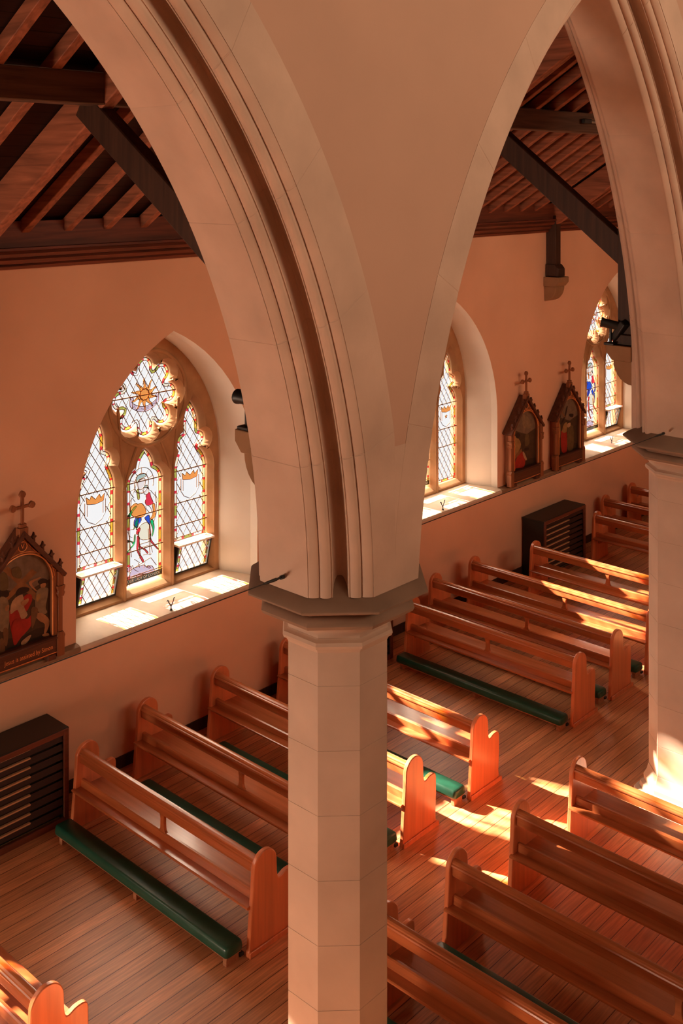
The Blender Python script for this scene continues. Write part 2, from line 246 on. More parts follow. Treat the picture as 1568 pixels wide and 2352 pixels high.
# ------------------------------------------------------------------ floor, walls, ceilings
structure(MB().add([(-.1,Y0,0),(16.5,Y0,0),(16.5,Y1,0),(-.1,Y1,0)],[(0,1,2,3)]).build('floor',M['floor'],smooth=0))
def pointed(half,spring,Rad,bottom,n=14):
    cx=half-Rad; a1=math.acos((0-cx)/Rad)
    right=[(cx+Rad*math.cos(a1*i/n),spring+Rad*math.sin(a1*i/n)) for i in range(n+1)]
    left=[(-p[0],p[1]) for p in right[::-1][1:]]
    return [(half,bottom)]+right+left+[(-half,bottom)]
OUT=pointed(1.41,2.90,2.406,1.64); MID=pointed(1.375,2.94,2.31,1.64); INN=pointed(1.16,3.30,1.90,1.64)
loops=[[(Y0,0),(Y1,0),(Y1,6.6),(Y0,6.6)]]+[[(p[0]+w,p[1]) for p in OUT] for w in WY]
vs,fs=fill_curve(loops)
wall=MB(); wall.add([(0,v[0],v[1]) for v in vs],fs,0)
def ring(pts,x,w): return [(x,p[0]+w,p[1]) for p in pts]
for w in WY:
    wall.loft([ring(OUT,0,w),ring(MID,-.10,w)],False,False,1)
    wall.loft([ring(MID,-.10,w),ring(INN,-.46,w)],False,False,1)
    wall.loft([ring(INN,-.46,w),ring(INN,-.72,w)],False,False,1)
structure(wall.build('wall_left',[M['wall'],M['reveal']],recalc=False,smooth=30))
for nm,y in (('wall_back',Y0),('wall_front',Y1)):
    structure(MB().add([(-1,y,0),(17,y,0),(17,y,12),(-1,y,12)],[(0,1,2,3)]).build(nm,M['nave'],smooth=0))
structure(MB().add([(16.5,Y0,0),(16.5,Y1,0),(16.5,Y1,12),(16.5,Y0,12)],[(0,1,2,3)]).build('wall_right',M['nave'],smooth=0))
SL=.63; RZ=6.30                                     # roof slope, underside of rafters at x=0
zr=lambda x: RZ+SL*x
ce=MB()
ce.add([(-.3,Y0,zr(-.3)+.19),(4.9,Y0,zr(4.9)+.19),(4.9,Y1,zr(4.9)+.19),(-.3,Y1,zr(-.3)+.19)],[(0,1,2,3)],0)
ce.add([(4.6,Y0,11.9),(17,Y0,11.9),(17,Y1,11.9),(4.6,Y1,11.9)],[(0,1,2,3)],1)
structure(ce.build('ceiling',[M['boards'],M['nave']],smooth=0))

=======

Task objective: Make an exact copy of the data, leaving its pictures out.

Finished task:
The Blender Python script for this scene continues. Write part 2, from line 246 on. More parts follow. Treat the picture as 1568 pixels wide and 2352 pixels high.
# ------------------------------------------------------------------ floor, walls, ceilings
structure(MB().add([(-.1,Y0,0),(16.5,Y0,0),(16.5,Y1,0),(-.1,Y1,0)],[(0,1,2,3)]).build('floor',M['floor'],smooth=0))
def pointed(half,spring,Rad,bottom,n=14):
    cx=half-Rad; a1=math.acos((0-cx)/Rad)
    right=[(cx+Rad*math.cos(a1*i/n),spring+Rad*math.sin(a1*i/n)) for i in range(n+1)]
    left=[(-p[0],p[1]) for p in right[::-1][1:]]
    return [(half,bottom)]+right+left+[(-half,bottom)]
OUT=pointed(1.41,2.90,2.406,1.64); MID=pointed(1.375,2.94,2.31,1.64); INN=pointed(1.16,3.30,1.90,1.64)
loops=[[(Y0,0),(Y1,0),(Y1,6.6),(Y0,6.6)]]+[[(p[0]+w,p[1]) for p in OUT] for w in WY]
vs,fs=fill_curve(loops)
wall=MB(); wall.add([(0,v[0],v[1]) for v in vs],fs,0)
def ring(pts,x,w): return [(x,p[0]+w,p[1]) for p in pts]
for w in WY:
    wall.loft([ring(OUT,0,w),ring(MID,-.10,w)],False,False,1)
    wall.loft([ring(MID,-.10,w),ring(INN,-.46,w)],False,False,1)
    wall.loft([ring(INN,-.46,w),ring(INN,-.72,w)],False,False,1)
structure(wall.build('wall_left',[M['wall'],M['reveal']],recalc=False,smooth=30))
for nm,y in (('wall_back',Y0),('wall_front',Y1)):
    structure(MB().add([(-1,y,0),(17,y,0),(17,y,12),(-1,y,12)],[(0,1,2,3)]).build(nm,M['nave'],smooth=0))
structure(MB().add([(16.5,Y0,0),(16.5,Y1,0),(16.5,Y1,12),(16.5,Y0,12)],[(0,1,2,3)]).build('wall_right',M['nave'],smooth=0))
SL=.63; RZ=6.30                                     # roof slope, underside of rafters at x=0
zr=lambda x: RZ+SL*x
ce=MB()
ce.add([(-.3,Y0,zr(-.3)+.19),(4.9,Y0,zr(4.9)+.19),(4.9,Y1,zr(4.9)+.19),(-.3,Y1,zr(-.3)+.19)],[(0,1,2,3)],0)
ce.add([(4.6,Y0,11.9),(17,Y0,11.9),(17,Y1,11.9),(4.6,Y1,11.9)],[(0,1,2,3)],1)
structure(ce.build('ceiling',[M['boards'],M['nave']],smooth=0))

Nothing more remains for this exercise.